====== DATA SECTION
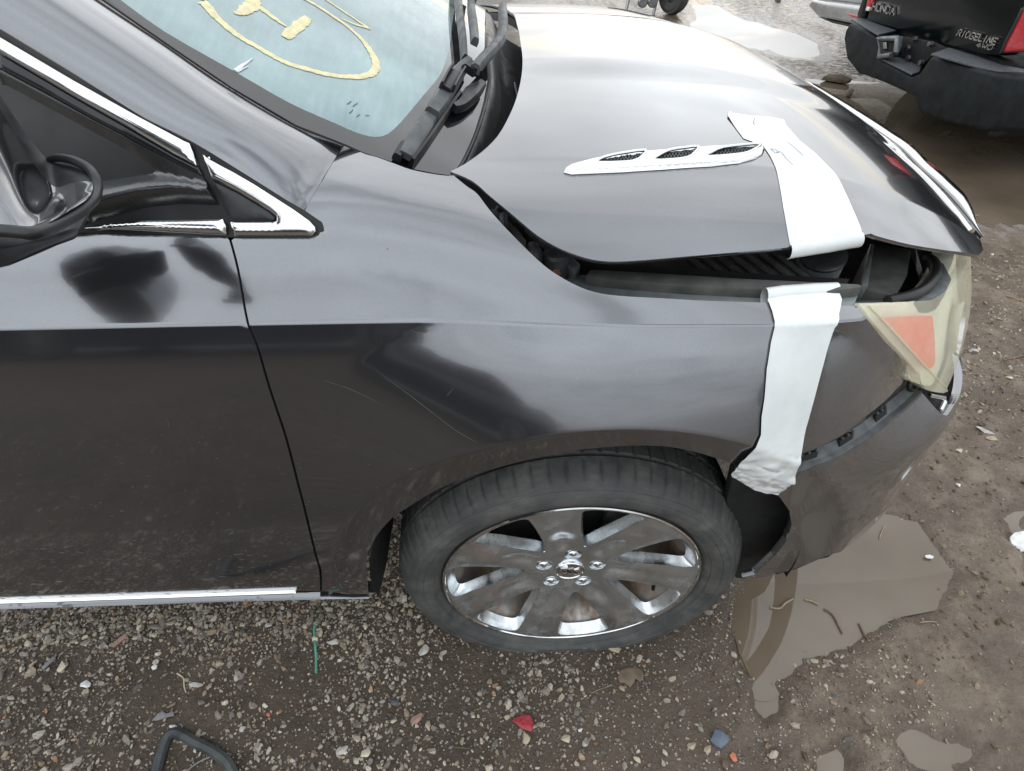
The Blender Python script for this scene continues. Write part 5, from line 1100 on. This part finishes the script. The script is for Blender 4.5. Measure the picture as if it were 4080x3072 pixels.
def zpad(name, px, z, th=0.012, mat='step_pad', par=bl_): return prism(name, at_plane(TC(px), 2, z), (0, 0, th), M[mat], par, 0.004)
def ztop(px): return float(atX(TC([px]), XB)[0][2])
zl, zr, zm = ztop((330, 240)), ztop((1180, 540)), ztop((600, 560))
zpad('bumper_step', [(228, 172), (335, 160), (500, 205), (642, 255), (455, 302)], zl)
zpad('bumper_step', [(890, 462), (1035, 412), (1250, 478), (1480, 560), (1700, 600), (1700, 622), (1440, 612), (1180, 545)], zr)
zpad('plate_ledge', [(448, 486), (640, 492), (815, 556), (790, 612), (732, 628)], zm)
bf = [(455, 305), (638, 300), (630, 380), (600, 455), (520, 478), (448, 484)]; xprism('bracket_plate', bf, XB+0.02, 0.02, 'step_pad', truck, 0.004)
loop_ = atX(TC([(462, 320), (615, 318), (605, 430), (565, 455), (465, 470)]), XB-0.005)
tube('bracket_loop', np.vstack([loop_]), 0.016, M['rail_grey'], truck, 8, True); xprism('bracket_hole', [(485, 345), (590, 345), (580, 425), (490, 415)], XB+0.005, 0.012, 'dark_liner', truck, 0.003)
xprism('bracket_nut', [(492, 350), (520, 348), (522, 405), (495, 408)], XB-0.008, 0.012, 'steel', truck, 0.003)
xprism('plate_recess', [(640, 300), (900, 345), (1030, 405), (900, 460), (815, 555), (640, 490)], XB+0.13, 0.02, 'dark_liner', truck, 0.004)
for q in ((768, 325), (900, 365), (715, 395), (715, 480), (825, 520)): lathe('bolt', [(0.001, 0.02), (0.014, 0.02), (0.016, 0.0)], M['steel'], truck, 8, rot=Matrix.Rotation(math.radians(-90), 3, 'Y'), loc=atX(TC([q]), XB+0.12)[0])
# tail lamps
tl = xprism('tail_light', [(1460, 445), (1510, 340), (1580, 210), (1640, 80), (1700, -60), (1800, -60), (1800, 415), (1650, 430)], XG-0.015, 0.08, 'red_lens', truck, 0.015)
xprism('tail_light_rim', [(1452, 452), (1505, 330), (1575, 200), (1640, 60), (1650, 80), (1585, 215), (1518, 340), (1475, 440)], XG-0.022, 0.03, 'plastic', tl, 0.004)
t2 = xprism('tail_light', [(345, 90), (375, 96), (405, 0), (420, -80), (385, -80), (365, 0)], XG-0.012, 0.06, 'red_lens', truck, 0.006)
xprism('tail_light_white', [(348, 88), (372, 92), (382, 60), (360, 52)], XG-0.016, 0.03, 'white_bit', t2, 0.003)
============
TASK TO CARRY OUT: Extract all the data above exactly, excluding every picture.

RESULT FOR THIS EXERCISE:
The Blender Python script for this scene continues. Write part 5, from line 1100 on. This part finishes the script. The script is for Blender 4.5. Measure the picture as if it were 4080x3072 pixels.
def zpad(name, px, z, th=0.012, mat='step_pad', par=bl_): return prism(name, at_plane(TC(px), 2, z), (0, 0, th), M[mat], par, 0.004)
def ztop(px): return float(atX(TC([px]), XB)[0][2])
zl, zr, zm = ztop((330, 240)), ztop((1180, 540)), ztop((600, 560))
zpad('bumper_step', [(228, 172), (335, 160), (500, 205), (642, 255), (455, 302)], zl)
zpad('bumper_step', [(890, 462), (1035, 412), (1250, 478), (1480, 560), (1700, 600), (1700, 622), (1440, 612), (1180, 545)], zr)
zpad('plate_ledge', [(448, 486), (640, 492), (815, 556), (790, 612), (732, 628)], zm)
bf = [(455, 305), (638, 300), (630, 380), (600, 455), (520, 478), (448, 484)]; xprism('bracket_plate', bf, XB+0.02, 0.02, 'step_pad', truck, 0.004)
loop_ = atX(TC([(462, 320), (615, 318), (605, 430), (565, 455), (465, 470)]), XB-0.005)
tube('bracket_loop', np.vstack([loop_]), 0.016, M['rail_grey'], truck, 8, True); xprism('bracket_hole', [(485, 345), (590, 345), (580, 425), (490, 415)], XB+0.005, 0.012, 'dark_liner', truck, 0.003)
xprism('bracket_nut', [(492, 350), (520, 348), (522, 405), (495, 408)], XB-0.008, 0.012, 'steel', truck, 0.003)
xprism('plate_recess', [(640, 300), (900, 345), (1030, 405), (900, 460), (815, 555), (640, 490)], XB+0.13, 0.02, 'dark_liner', truck, 0.004)
for q in ((768, 325), (900, 365), (715, 395), (715, 480), (825, 520)): lathe('bolt', [(0.001, 0.02), (0.014, 0.02), (0.016, 0.0)], M['steel'], truck, 8, rot=Matrix.Rotation(math.radians(-90), 3, 'Y'), loc=atX(TC([q]), XB+0.12)[0])
# tail lamps
tl = xprism('tail_light', [(1460, 445), (1510, 340), (1580, 210), (1640, 80), (1700, -60), (1800, -60), (1800, 415), (1650, 430)], XG-0.015, 0.08, 'red_lens', truck, 0.015)
xprism('tail_light_rim', [(1452, 452), (1505, 330), (1575, 200), (1640, 60), (1650, 80), (1585, 215), (1518, 340), (1475, 440)], XG-0.022, 0.03, 'plastic', tl, 0.004)
t2 = xprism('tail_light', [(345, 90), (375, 96), (405, 0), (420, -80), (385, -80), (365, 0)], XG-0.012, 0.06, 'red_lens', truck, 0.006)
xprism('tail_light_white', [(348, 88), (372, 92), (382, 60), (360, 52)], XG-0.016, 0.03, 'white_bit', t2, 0.003)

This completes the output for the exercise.